Finance Minister Sri Mulyani Indrawati quoted from Nobel laureate Amartya Sen in a stern reminder Thursday to government officials to prioritize their sense of public service over an inflated desire for power.
"He who wishes to live long must serve, but he who wishes to rule does not live long," Sri Mulyani said in reproving officials who use unscrupulous means to acquire wealth and position.
The minister gave the most strongly worded speech of her career at the inauguration ceremony for the new chiefs of the tax and customs directorates and the capital market watchdog.
"There are so many problems that should be resolved, especially in relation to the public's disappointment over the services of the tax and customs offices," she said.
"There also is low trust and confidence from businesspeople about the function, role and performance of the two agencies."
She reiterated the new chiefs should improve the image of their agencies by providing better service to the public and eliminate opportunities for abuse, which have been rife in the powerful institutions.
In the first round of a massive reorganization drive at the Finance Ministry, Sri Mulyani appointed last week Capital Market Supervisory Agency (Bapepam) chairman Darmin Nasution as the new director general of taxation, replacing Hadi Purnomo.
Darmin was replaced by Ahmad Fuad Rahmany, previously an executive with the Aceh-Nias Reconstruction and Rehabilitation Agency.
Anwar Suprijadi, the chairman of the state administrative agency, was named to replace Eddy Abdurrahman as director general of customs and excise.
The second sweeping reshuffle at the ministry will be held in June, with reports that most senior officials have embarked on intense lobbying with parties close to President Susilo Bambang Yudhoyono and Vice President Jusuf Kalla for higher positions or to be spared a demotion.
Mulyani also said in her speech that the new chiefs should smoothen the deliberation of the tax and customs bills stalled in the House of Representatives to ensure their implementation next year.
The bills are considered essential to launch extensive reform in the tax and customs directorates, long notorious for pervasive corruption.
"There will be no room for a 'business as usual' attitude at the three agencies.

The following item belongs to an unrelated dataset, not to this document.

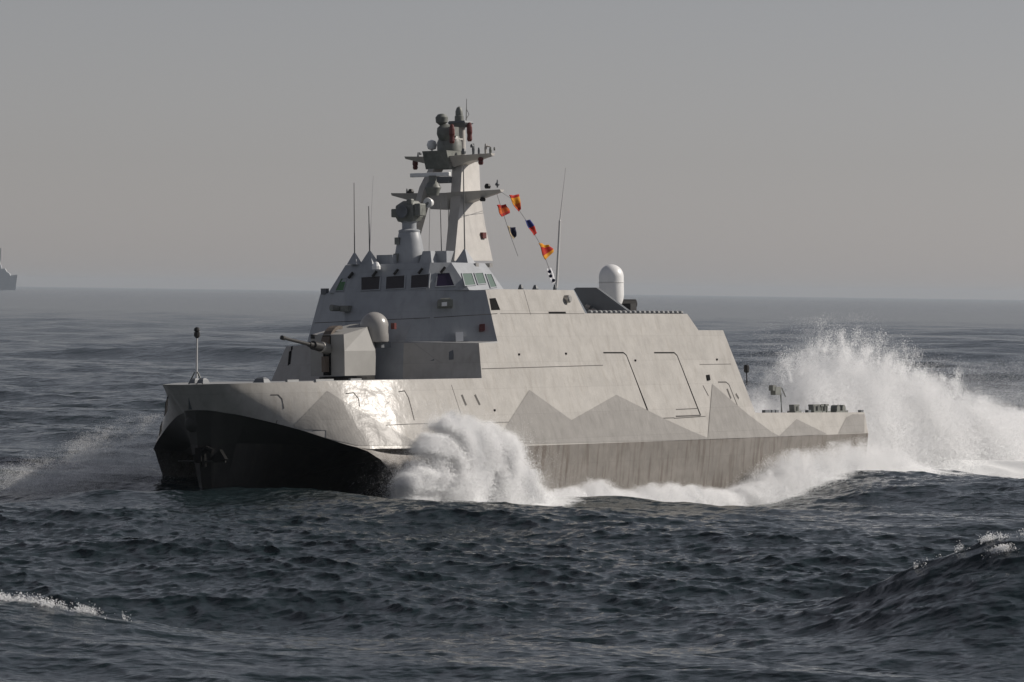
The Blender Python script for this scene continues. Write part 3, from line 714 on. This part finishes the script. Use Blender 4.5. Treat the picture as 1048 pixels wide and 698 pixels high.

There should be total reform in the agencies in order for the public to remember that we are doing things differently to root out corruption," said Mulyani.
Darmin said he would expedite reform in the tax directorate by overhauling the system as well as personnel to improve public service, boost tax revenues and combat corruption.
"Tax revenues for the state are still far (below) the real potential. I will gather more information and set up a new system to prevent loss of revenue as well as expanding the number of new taxpayers," said Darmin, a close confidant of the minister.
Although Fuad said he would soon replace most of the officials at the agency to cope with changes initiated by Mulyani, customs chief Anwar would not comment about reorganization plans.
The level of corruption at Bapepam is considered less than in the tax and customs offices, but most private companies are reluctant to become involved with the agency because of the huge amount of illegal fees allegedly demanded by its officials.